Apocrifo biblico

Un frammento del Vangelo di Maria, un vangelo gnostico scritto in lingua copta verso la metà del II secolo a partire da un proto-testo greco.

Il termine apocrifo, dal greco ἀπόκρυφος, derivato di ἀποκρύπτω «nascondere», indica «ciò che è tenuto nascosto», «ciò che è tenuto lontano (dall’uso)».

In origine, il termine “apocrifo” è stato coniato dalle comunità che si servivano di tali testi, poiché erano libri che, in opposizione a quelli comuni, pubblici e manifesti, venivano esclusi dalla pubblica lettura liturgica, in quanto ritenuti portatori di tradizioni errate o contrastanti con quelle condivise e accettate.
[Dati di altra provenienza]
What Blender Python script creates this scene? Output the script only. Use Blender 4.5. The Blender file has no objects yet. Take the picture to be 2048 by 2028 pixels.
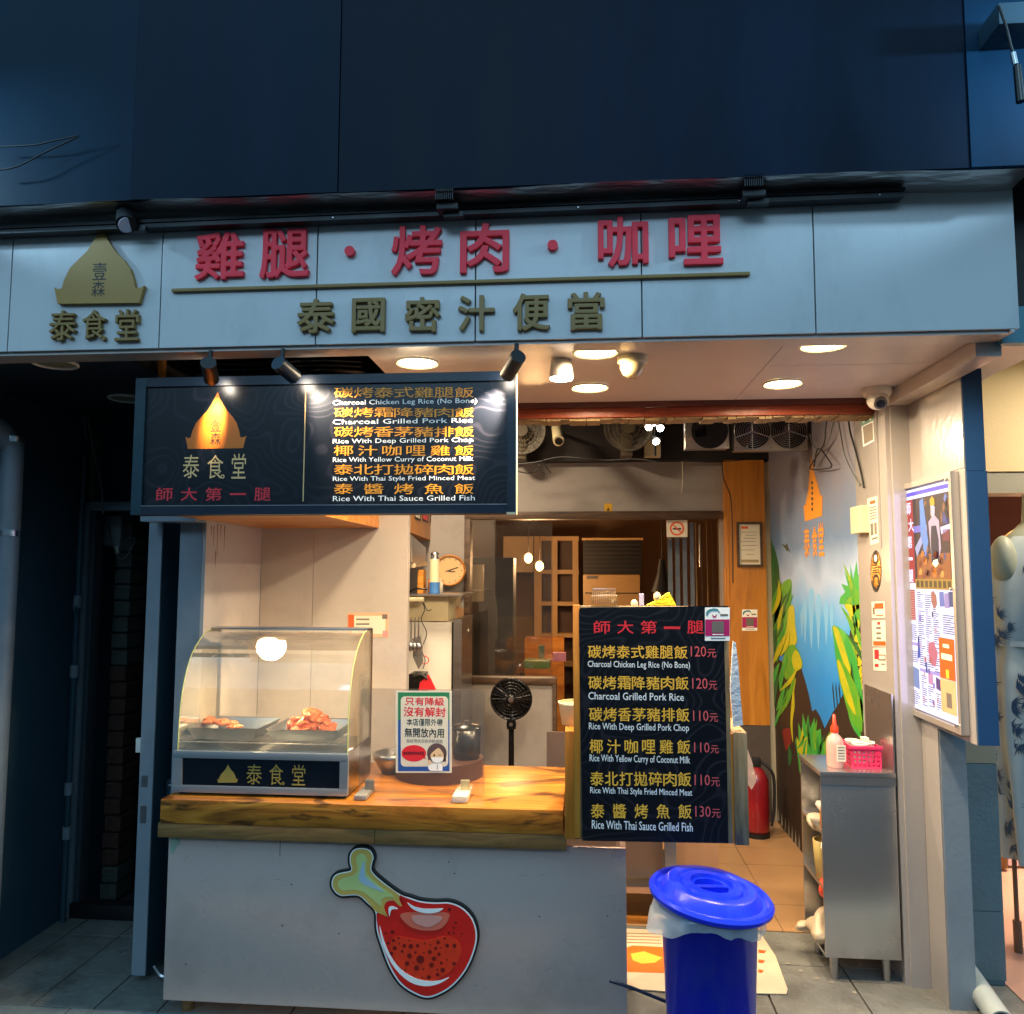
import bpy, bmesh, math, random
from mathutils import Vector, Matrix
random.seed(7)
S = bpy.context.scene
R = math.radians

# ---------------------------------------------------------------- camera, world, sun, exposure
W_PX, FPX = 2048.0, 1600.0
def cam_axes(yaw, pitch, roll):
    f = Vector((-math.sin(yaw)*math.cos(pitch), math.cos(yaw)*math.cos(pitch), math.sin(pitch)))
    r = Vector((math.cos(yaw), math.sin(yaw), 0))
    u = r.cross(f)
    return r*math.cos(roll)+u*math.sin(roll), u*math.cos(roll)-r*math.sin(roll), f
CR, CU, CF = cam_axes(.0861, .0833, .0024)
CC = Vector((0, 0, 1.7))
cd = bpy.data.cameras.new('camera')
cam = bpy.data.objects.new('camera', cd)
S.collection.objects.link(cam)
cd.sensor_fit = 'HORIZONTAL'; cd.sensor_width = 36; cd.lens = 36*FPX/W_PX
cd.clip_start = .05; cd.clip_end = 500
m = Matrix((CR, CU, -CF)).transposed().to_4x4(); m.translation = CC
cam.matrix_world = m
S.camera = cam
S.render.resolution_x, S.render.resolution_y = 1024, 1014

world = bpy.data.worlds.new('World'); S.world = world; world.use_nodes = True
wn = world.node_tree; wn.nodes.clear()
sky = wn.nodes.new('ShaderNodeTexSky'); sky.sky_type = 'NISHITA'; sky.sun_disc = False
sky.sun_elevation = R(-3); sky.sun_rotation = R(200); sky.air_density = 1.5; sky.ozone_density = 3
bg = wn.nodes.new('ShaderNodeBackground'); bg.inputs[1].default_value = 1.95
wo = wn.nodes.new('ShaderNodeOutputWorld')
mixn = wn.nodes.new('ShaderNodeMix'); mixn.data_type = 'RGBA'; mixn.inputs[0].default_value = .9
mixn.inputs[7].default_value = (.088, .172, .235, 1)      # even blue night glow of the city sky
wn.links.new(sky.outputs[0], mixn.inputs[6]); wn.links.new(mixn.outputs[2], bg.inputs[0]); wn.links.new(bg.outputs[0], wo.inputs[0])
sl = bpy.data.lights.new('sun', 'SUN'); sl.energy = .36; sl.angle = R(25); sl.color = (.45, .72, 1)
so = bpy.data.objects.new('sun', sl); S.collection.objects.link(so)
so.rotation_euler = Vector((.12, 1, -.38)).to_track_quat('-Z', 'Y').to_euler()
S.view_settings.view_transform = 'Standard'; S.view_settings.look = 'None'
S.view_settings.exposure = 1.6; S.view_settings.gamma = 1; S.view_settings.use_curve_mapping = False
try:
    S.cycles.max_bounces = 8; S.cycles.transparent_max_bounces = 16; S.cycles.sample_clamp_indirect = 6
except Exception: pass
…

Nell’uso corrente, la parola è riferita comunemente alla tradizione giudaico-cristiana, all’interno della quale è stata coniata; in essa il termine “apocrifo” assume il significato di testo non incluso nell’elenco dei libri sacri della Bibbia ritenuti ispirati e pertanto non usati a livello dottrinale e liturgico.

Visto che le differenti confessioni religiose hanno adottato diversi canoni dei libri della Bibbia, la qualifica di apocrifo varia a seconda della confessione di riferimento.

In ambito protestante, “apocrifi” indica anche i libri presenti nel canone dell'Antico Testamento cristiano ma non in quello ebraico, che nella tradizione cattolica sono indicati come deuterocanonici[1].

Al di fuori dell’ambito religioso, il termine “apocrifo” assume il significato di documento “non autentico”, “non genuino”[2], che non è dell’autore o dell'epoca che gli sono attribuiti.[3]

  1. ^ Apocrifi, libri, in Enciclopedia Italiana, Roma, Istituto dell'Enciclopedia Italiana.
  2. ^ apòcrifo, in Treccani.it – Vocabolario Treccani on line, Roma, Istituto dell'Enciclopedia Italiana.
  3. ^ apocrifo, in Treccani.it – Sinonimi e contrari, Roma, Istituto dell'Enciclopedia Italiana.